EBW’s Weissman similarly called for EIA to begin reporting an “extended string” of triple-digit injections, potentially starting around the second week of May.

“Despite continued much-colder-than-normal weather” through the last full week of April, “weather-driven demand has fallen by nearly 20 Bcf/d since the end of March,” Weissman said. “With more seasonal weather about to return to the eastern U.S., this downward trend is likely to continue for at least the next three to four weeks.” Consecutive triple-digit injections will begin to “rapidly pare down the storage deficit versus the five-year average.”

A lack of bullish catalysts prior to the start of summer cooling season could see futures test $2.60 “if not lower,” according to Weissman.

The underlying driver of bearish sentiment in the natural gas market has been surging production — up significantly year/year and approaching 80 Bcf/d by some estimates — and the prospect of more to come.

Projected natural gas supply growth — particularly associated gas from the Permian Basin — recently led a team of analysts with Raymond James & Associates Inc. to revise lower their 2019 natural gas price forecast.

The overall picture for U.S. natural gas demand is healthy, they said, but the onshore supply surge, particularly from associated gas, should more than cancel out strong demand growth, and a lower price is needed to balance the market over the long-term.

“Given the high degree of associated gas production generated by some of the largest shale oil plays, U.S. natural gas prices have effectively become inversely related to oil prices,” said analysts J. Marshall Adkins and Pavel Molchanov in a note Monday.

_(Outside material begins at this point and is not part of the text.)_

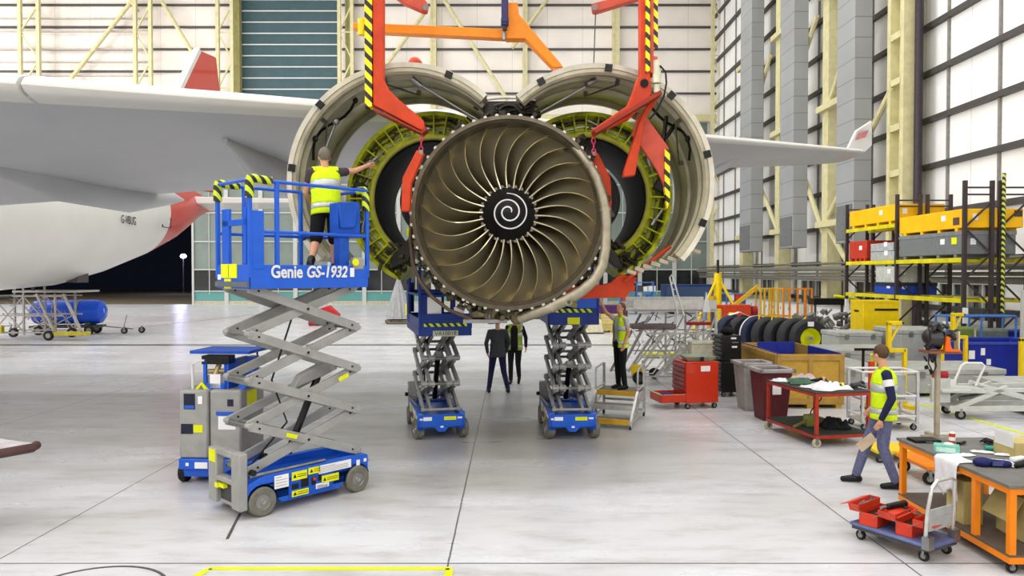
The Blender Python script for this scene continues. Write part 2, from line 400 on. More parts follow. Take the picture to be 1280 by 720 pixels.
# service pipes and windows low on the right wall
for z, x, r_ in ((3.25, 16.2, .06), (2.98, 16.0, .13), (2.72, 16.1, .07), (2.5, 16.2, .12)):
    trim(MB().tube((x, 15, z), (x, 64, z), r_, n=10), mat('grey_service_pipe', (128, 124, 112), .5, .2))
trim(MB().b2((16.4, 15, 2.45), (16.75, 64, 2.55)), oliv)
for k, (y0, y1) in enumerate(((27.2, 31), (34.4, 38.6), (41.6, 45.8), (49, 53), (56, 60.5))):
    e = struct(bpy.data.objects.new('window_%d' % (k+1), None)); C.objects.link(e); e.location = (XR, y0, .95)
    MB().b2((-.12, 0, 0), (-.02, y1-y0, 1.35)).build('pane', pane, e)
    f = MB(); n = 4
    for i in range(n+1): yy = (y1-y0)*i/n; f.b2((-.2, yy-.05, 0), (-.02, yy+.05, 1.35))
    f.b2((-.25, 0, -.1), (0, y1-y0, 0)); f.b2((-.2, 0, 1.35), (0, y1-y0, 1.42)); f.build('window_frame', mull, e)
    cbs = MB(); random.seed(k)
    for i in range(5): yy = .2+i*(y1-y0-.6)/5+random.random()*.2; cbs.b2((-.15, yy, .02), (-.13, yy+.25, 1.33))
    cbs.build('blind', mat('grey_blind', (120, 116, 110), .8), e)
trim(MB().b2((XR-.5, 15, .75), (XR-.02, 64, .85)), mull)
# floor markings
ylm = mat('yellow_line_paint', (226, 236, 30), .5, 0, .05)
def line(p, q, w, m=ylm): 
    return trim(MB().bar((p[0], p[1], .003), (q[0], q[1], .003), w, .004), m)
def g(px, py): 
    a = P(px, py, 10); d = a-V((0,0,HC)); t = -HC/d.z; return V((0,0,HC))+d*t
a = g(262, 711); b = g(562, 711); line(a, b, .07); line(a, (a.x-.12, 6.4), .07); line(b, (b.x, 6.4), .07)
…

“The bottom line is that we are maintaining our 2018 U.S. gas price forecast of $2.75/Mcf, but lowering 2019 from $2.75 to $2.25. Longer-term, we now think $2.50 is more reasonable than $2.75.”

U.S. natural gas production is poised to continue growing “at relatively low price levels” over the next two years because of associated gas growth from the Permian and other oil-focused plays, pipeline buildout in the Northeast and growth from the resurgent Haynesville Shale. Combined, this points to a projected 13 Bcf/d of incremental gas production through 2018 and 2019, according to the analysts.

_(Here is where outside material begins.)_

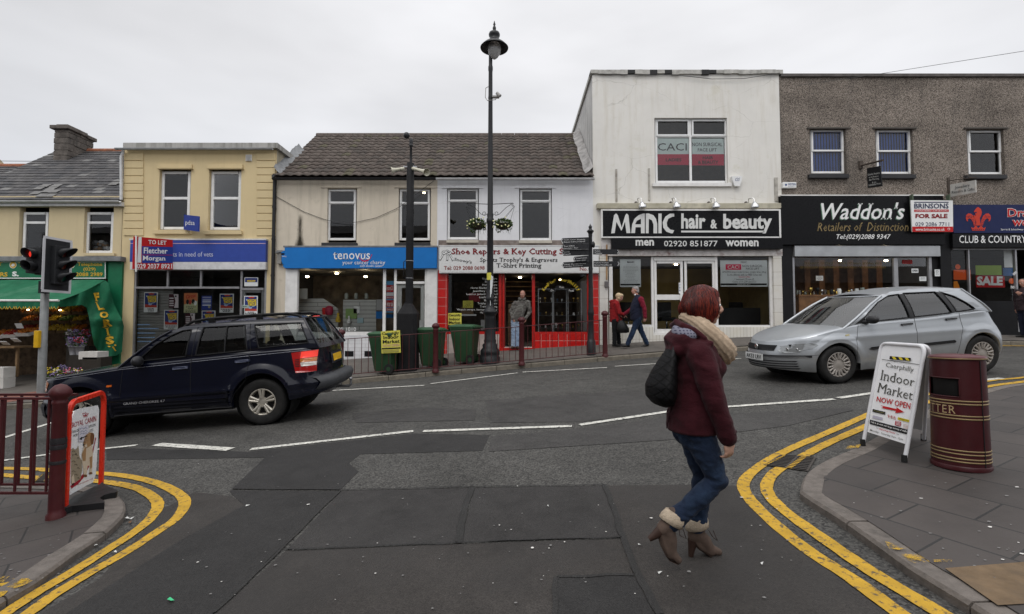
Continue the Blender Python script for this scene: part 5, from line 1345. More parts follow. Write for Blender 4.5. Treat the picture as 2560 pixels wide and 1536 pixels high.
def market(par_label,q,sheet,three=False,thick=.004):
 """yellow market poster; q = corners TL TR BR BL"""
 t = thing("poster",par_label,"poster",sheet.pt(*q[3]),"yellow market posters")
 sheetboard(t,sheet,q,PY,thick,"sheet"); mb = MB()
 def B(u,v): return (q[0][0] * (1 - u) * (1 - v) + q[1][0] * u * (1 - v) + q[3][0] * (1 - u) * v + q[2][0] * u * v,q[0][1] * (1 - u) * (1 - v) + q[1][1] * u * (1 - v) + q[3][1] * (1 - u) * v + q[2][1] * u * v)
 L = [("Caerphilly",.06,.05,.94,.20,0),("Indoor",.12,.21,.92,.36,0),("Market",.08,.40,.96,.56,0),("NOW OPEN",.08,.60,.94,.72,1)] if not three else [("Caerphilly",.06,.08,.94,.32,0),("Indoor",.10,.38,.90,.62,0),("Market",.06,.68,.94,.92,0)]
 for b_,a,b,c,d,mi in L: sheet.text(mb,b_,[B(a,b),B(c,b),B(c,d),B(a,d)],mi,2,bold=.02)
 if not three:
  sheet.poly(mb,[B(.02,.76),B(.98,.76),B(.98,.82),B(.02,.82)],0,2)
  for v in (.86,.91,.95): sheet.poly(mb,[B(.05,v),B(.92,v),B(.92,v + .02),B(.05,v + .02)],2,2)
 mb.build("print",[K_,flat("pink_print",(.48,.28,.22)),flat("olive_print",(.24,.22,.08))],t); return t
market("yellow market poster behind the bins in the shoe repairer's window",[(1120,783),(1154,783),(1153.5,813),(1120,813)],Sheet((0,YF + .03,0),FRONT),True)
t,sh = poster("red SALE board leaning in the sportswear shop window",(2440,689,2512,719),YF + .35,RD,"sale notice"); mb = MB(); sh.text(mb,"SALE",(2442,691,2507,714),0,2,bold=.05); mb.build("lettering",W_,t)
for r,m_,lab in (((2439,664,2504,688),LG,"lime green sheet hung above the red SALE board"),((2384,675,2427,700),OR,"bright orange-red sheet in the sportswear shop's side window"),((2508,670,2537,690),flat("cobalt_sheet",(.02,.09,.25)),"blue sheet in the sportswear window beside the lime one"),((2510,625,2536,669),PW,"white printed sheet at the top right of the sportswear window")):
 poster(lab,r,YF + .30 if r[0] > 2430 else YF + .08,m_,"window sheet")
def disc_tag(label,px,py,r,Y): 
 p = at(px,py,Y); rr = r * Y / FPX; mb = MB(); mb.cyl((p.x,Y,p.z),(p.x,Y + .005,p.z),rr,n=20); mb.build("price_disc",OR,label=label,cat="price disc",group="orange price discs")
disc_tag("orange price disc above the orange-red sheet",2394.6,667.6,6.5,YF + .08); disc_tag("orange price disc low in the sportswear window by the standing man",2529,703,7,YF + .25)
mb = MB(); sh = Sheet((0,YF + .08,0),FRONT); sh.poly(mb,[(2384,704),(2393,703),(2398,715),(2401,727),(2384,728)],0); mb.build("window_sheet",flat("amber",(.70,.24,.02)),label="amber cut-out below the orange-red sheet in the side window",cat="window sheet",group="notices in the shop windows")
mb = MB(); sh = Sheet((0,YF + .05,0),FRONT,.003); sh.text(mb,"new",(2527,715,2541,722),0,1,bold=.02); mb.build("lettering",W_,dash)
mb = MB(); sh.text(mb,"HIGHEST QUALITY WATCH AND JEWELLERY",(2010,656,2205,663),0,1,bold=0,serif=.03); sh.text(mb,"JEWELLERY REPAIRS IN 24 HRS  GUARANTEED",(2000,665.5,2215,673),0,1,bold=0,serif=.03); mb.build("lettering",flat("faded_gold",(.17,.115,.04)),dash)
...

The Permian alone is expected to account for 5.3 Bcf/d of growth over that time frame, according to Adkins and Molchanov.

As production grows, signs of takeaway constraints have emerged in Permian basis differentials, including some recent spot price lows at the Waha hub not seen since the late 1990s. The negative differentials to Henry Hub showed up in bidweek trading as well, as Waha averaged $1.35, up 7 cents, while El Paso Permian added a penny to $1.27.

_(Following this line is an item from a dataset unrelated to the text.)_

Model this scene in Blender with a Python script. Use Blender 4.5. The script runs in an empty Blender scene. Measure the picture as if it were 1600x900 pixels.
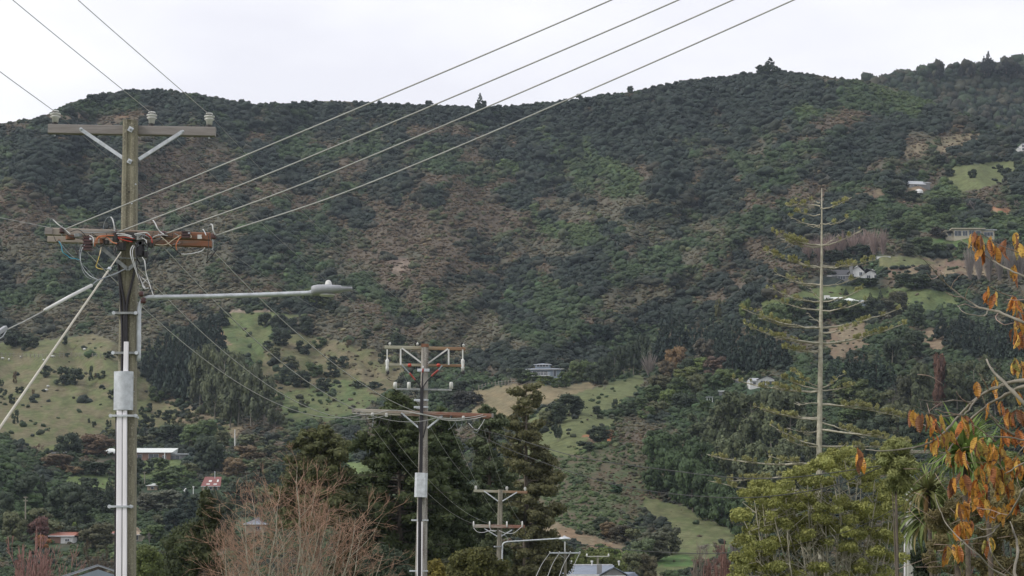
import bpy, bmesh, math, random
import numpy as np
from mathutils import Vector, Matrix

# ------------------------------------------------------------------ camera, world, sun, exposure
SC = bpy.context.scene
COL = SC.collection
F = 3200.0
EYE = Vector((0, 0, 5.0))
PITCH = math.atan(430 / F)
cam_d = bpy.data.cameras.new("camera")
cam = bpy.data.objects.new("camera", cam_d)
COL.objects.link(cam)
cam.location = EYE
cam.rotation_euler = (math.radians(90) + PITCH, 0, 0)
cam_d.sensor_width = 36
cam_d.lens = F / 1600 * 36
cam_d.clip_end = 12000
SC.camera = cam

SUN_EL, SUN_AZ = math.radians(38), math.radians(252)     # azimuth clockwise from +Y: light from behind-left
W = bpy.data.worlds.new("World"); SC.world = W; W.use_nodes = True
wn, wl = W.node_tree.nodes, W.node_tree.links
wn.clear()
wo = wn.new('ShaderNodeOutputWorld'); bg = wn.new('ShaderNodeBackground')
sky = wn.new('ShaderNodeTexSky'); sky.sky_type = 'NISHITA'; sky.sun_disc = False
sky.sun_elevation = SUN_EL; sky.sun_rotation = SUN_AZ
tc = wn.new('ShaderNodeTexCoord'); mp = wn.new('ShaderNodeMapping'); mp.inputs['Scale'].default_value = (3, 3, 7)
nz = wn.new('ShaderNodeTexNoise'); nz.inputs['Scale'].default_value = 1.3; nz.inputs['Detail'].default_value = 5
cr = wn.new('ShaderNodeValToRGB')
cr.color_ramp.elements[0].position = .40; cr.color_ramp.elements[0].color = (.765, .765, .825, 1)
cr.color_ramp.elements[1].position = .60; cr.color_ramp.elements[1].color = (.90, .90, .93, 1)
mul = wn.new('ShaderNodeMixRGB'); mul.blend_type = 'MULTIPLY'; mul.inputs[0].default_value = 1; mul.inputs[2].default_value = (11.6, 11.6, 11.6, 1)
mix = wn.new('ShaderNodeMixRGB'); mix.inputs[0].default_value = .94
wl.new(tc.outputs['Generated'], mp.inputs[0]); wl.new(mp.outputs[0], nz.inputs[0]); wl.new(nz.outputs[0], cr.inputs[0])
wl.new(cr.outputs[0], mul.inputs[1]); wl.new(sky.outputs[0], mix.inputs[1]); wl.new(mul.outputs[0], mix.inputs[2])
wl.new(mix.outputs[0], bg.inputs[0]); bg.inputs[1].default_value = .1
wl.new(bg.outputs[0], wo.inputs[0])
sd = bpy.data.lights.new("sun", 'SUN'); sd.energy = 2.0; sd.angle = math.radians(11); sd.color = (1, .96, .9)
so = bpy.data.objects.new("sun", sd); COL.objects.link(so)
_sv = Vector((math.sin(SUN_AZ) * math.cos(SUN_EL), math.cos(SUN_AZ) * math.cos(SUN_EL), math.sin(SUN_EL)))
so.rotation_euler = _sv.to_track_quat('Z', 'Y').to_euler()
SC.view_settings.view_transform = 'Standard'; SC.view_settings.look = 'None'
SC.view_settings.exposure = .12; SC.view_settings.gamma = 1
SC.render.engine = 'CYCLES'
SC.cycles.use_denoising = True
SC.cycles.max_bounces = 5; SC.cycles.diffuse_bounces = 2; SC.cycles.transparent_max_bounces = 6
SC.cycles.volume_bounces = 0

# ------------------------------------------------------------------ basic helpers
rnd = random.Random(5)
R = np.random.RandomState(11)
_ct, _st = math.cos(PITCH), math.sin(PITCH)

def P(px, py, Y):
    """the point at photo pixel (px, py) at world distance Y"""
    u = (450 - py) / F; x = (px - 800) / F
    t = Y / (_ct - u * _st)
    return Vector((t * x, Y, EYE.z + t * (u * _ct + _st)))

def Pn(px, py, Y):
    px, py, Y = [np.asarray(a, float) for a in (px, py, Y)]
    u = (450 - py) / F; x = (px - 800) / F
    t = Y / (_ct - u * _st)
    return np.stack([t * x, Y + 0 * t, EYE.z + t * (u * _ct + _st)], -1)

def pyz(z, Y):            # photo row of height z at distance Y
    k = (z - EYE.z) / Y
    return 450 - F * (k * _ct - _st) / (_ct + k * _st)

def tag(o, label=None, cat=None, group=None, kind=None):
    if label: o['label'] = label
    if cat: o['category'] = cat
    if group: o['group'] = group
    if kind: o['kind'] = kind
    return o

def empty(name, loc, label, cat, group=None, rz=0):
    o = bpy.data.objects.new(name, None); COL.objects.link(o)
    o.location = loc; o.rotation_euler = (0, 0, rz); o.empty_display_size = .2
    return tag(o, label, cat, group)

def mk(name, verts, faces, mat=None, fattr=None, smooth=False):
    """mesh from arrays; faces = (m,3) or (m,4) array or list of such arrays"""
    me = bpy.data.meshes.new(name)
    v = np.asarray(verts, np.float32).reshape(-1, 3)
    if isinstance(faces, np.ndarray): faces = [faces]
    faces = [np.asarray(f, np.int32) for f in faces if len(f)]
    nl = sum(f.size for f in faces); nf = sum(len(f) for f in faces)
    me.vertices.add(len(v)); me.vertices.foreach_set('co', v.ravel())
    me.loops.add(nl); me.polygons.add(nf)
    me.loops.foreach_set('vertex_index', np.concatenate([f.ravel() for f in faces]))
    tot = np.concatenate([np.full(len(f), f.shape[1], np.int32) for f in faces])
    st = np.concatenate([[0], np.cumsum(tot)[:-1]]).astype(np.int32)
    me.polygons.foreach_set('loop_start', st)
    me.polygons.foreach_set('loop_total', tot)
    if fattr is not None:
        a = me.attributes.new('v', 'FLOAT', 'FACE'); a.data.foreach_set('value', np.asarray(fattr, np.float32))
    if smooth: me.polygons.foreach_set('use_smooth', np.ones(nf, bool))
    me.update(calc_edges=True)
    if mat: me.materials.append(mat)
    return me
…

The constraints in the Permian are a potential wild card for natural gas prices, according to Adkins and Molchanov.

“Recent regional natural gas price differential explosions” from Waha to Katy “suggest that gas takeaway capacity in the Permian is already short of supply, making additional gas pipeline capacity expansions essential,” the Raymond James analysts said. “Adding to the complexity, Permian-to-Mexico gas pipeline utilization rates will also be an important variable as any delays by Mexican consumers means more gas backing up in the Permian.

“If near-term gas demand in Mexico does not step up, Permian producers may resort to flaring gas at rates comparable to — or even exceeding — that of the Bakken pre-2014,” they said. “Above and beyond the regulatory question marks, such a scenario strikes us as unlikely, as there are several proposed Permian gas pipeline projects with up to 4 Bcf/d of combined capacity to come online as early as mid-2019…Any Permian gas constraints would be incrementally bullish for gas prices.”

Another wild card is the extent of Northeast production growth as new pipelines come online.

“We anticipate 5 Bcf/d of planned un-risked takeaway capacity to come online in 2018, followed by 3 Bcf/d in 2019,” Adkins and Molchanov said. “With all but one of these pipeline contracts fully subscribed, shippers should be incentivized to fill as much new capacity as possible,” suggesting “upside for even our robust Appalachian production outlook in 2018 and beyond.

“…That said, it is unlikely that Marcellus/Utica takeaway capacity” fills completely as “some legacy pipelines will run at slightly lower utilization rates.”

In Appalachia, bidweek prices at Transco-Leidy Line — the site of some shoulder season maintenance related to the Atlantic Sunrise project, according to Genscape — fell 18 cents to $1.99. Tennessee Zone 4 Marcellus dropped 15 cents to $1.91, while Millennium East Pool also dropped 15 cents to $2.00.

Sticking with the theme of production, producers in Western Canada could have a tough month, as NOVA/AECO C bidweek prices plummeted C92 cents to average C67 cents/GJ.

Energy GPS pointed to previously-announced restrictions limiting storage injections to explain a sharp decline in AECO day-ahead prices to start the month.

“The natural gas basis markets have been anticipating the battle for May AECO for more than six months,” Energy GPS said. “Back in the fall, Nova Gas Transmission posted a preliminary outage schedule for the summer 2018 injection season that indicated a large number of restrictions. The cuts in capacity throughout Alberta were expected to reduce the access to storage caverns.

“…Without the ability to inject, prices had to fall to a level where production was incentivized to shut in,” the firm said. “…The beat down of AECO gas is just beginning.” Temperatures in Calgary through the first week of May were expected to climb, reducing provincial demand and creating “an extra .6 Bcf/d of supply on the system that will need to be rebalanced,” meaning cash prices are likely to remain depressed.